Even with most companies charging penalty fees for repaying your loans early, you could still save hundreds of Rands by repaying early. The first step is to check your loan agreement and see what the penalty for early repayment is.
Then you need to calculate how much you can afford to repay by evaluating your budget and your savings. You will need to provide your lender with a notice indicating your intention to overpay before you do so.
Once you've notified the lender you can then make the desired overpayments every month. It may be helpful to note that lenders are required by law to allow you to make extra loan repayments which means that when it comes to repaying debt early - the law is on your side!
If you're not going to repay more than the overpayment limit (which should be listed on your loan agreement), there is absolutely nothing to worry about and you should certainly go ahead and overpay!
For payments made over the indicated overpayment limit; you need to be able to work out how much money you're going to be saving in the form of interest by overpaying a certain amount and comparing that to how much you're going to be charged for that overpayment.
In almost all cases you will be saving money by making those additional repayments and this is a much greater return than the one you would get by stashing that money into a savings account. The reason? Simply because the interest you're paying the bank on a personal loan will always be higher than the interest rate they offer you for saving money.

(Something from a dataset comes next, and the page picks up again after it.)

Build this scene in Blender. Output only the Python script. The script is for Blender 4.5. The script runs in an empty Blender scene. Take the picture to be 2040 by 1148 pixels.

In certain cases repaying debt off early makes sense - you will save money and get out of debt faster. This is something that most people dream of - paying off debts and saving and investing additional income instead but, what you should know is that the bigger the loan the less these overpayments are going to count and, paying off debt early will not have a positive effect on your credit score either.
On the other hand, repaying debts early cannot bring your credit score down either. If you're worried about your credit score then credit card debt and car loan debt should, if at all possible, not be overpaid since this will reduce your utilization ratio and lower your credit score.